最近、若い頃のことをよく回想する。
わたしは、iPhoneを使っていて、アップルミュージックを契約して、いろいろな音楽を聴いている。こうしてパソコンを打っているときも、音楽を流している。クラシックや、シャンソン、そして若い頃聴いた曲。
今聴いているのは、岡林信康である。ほとんどの人は知らないかもしれないが、わたしにとって彼の音楽は、青春を彩っていた音楽である。だから、レコードを買って、何度も何度も聴いていた。
なかでも、「友よ」という曲が好きだ。その歌詞にあるように、闇の向こうに明るい未来があると信じることができた時代であった。わたしたちが動けば変わる、変えることができると信じられた時代であった。
高校時代の社研の仲間と話すとき、現在の世情を嘆きながら、「こんな日本になるとは思わなかった」ということばが交わされる。
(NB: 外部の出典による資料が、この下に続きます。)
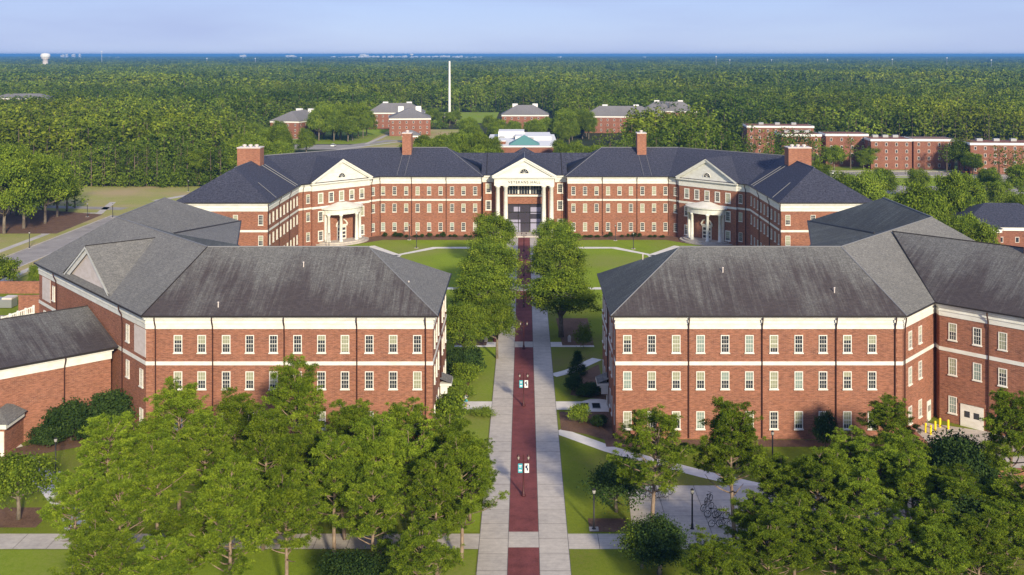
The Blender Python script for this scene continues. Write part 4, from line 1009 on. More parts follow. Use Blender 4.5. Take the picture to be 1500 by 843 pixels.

石川啄木は「時代閉塞」ということばをつかったが、今こそ、そういう時代だと思わざるをえない。
もうじき、総選挙がある。しかしそれによってわたしを取り巻く状況がよくなるとはとても思えない。
若い頃からみると、日本社会全体が、大きく「右」に動いていった。その動きを止めることはできなかった。しかしそれは、日本だけではなく、世界的な傾向でもある。いろいろな原因が考えられるが、背後には新自由主義があり、制度や社会的意識がそれに対応するようになったと、社会科学的には言えそうだ。
これを打開する途はあるのだろうか。この闇の向こうに明るい未来が開かれる、という確信を、次世代の人びとに渡すことができるだろうか。
「私たちが望むものは・・・・」だと主張すること、それなしには、何も動かない。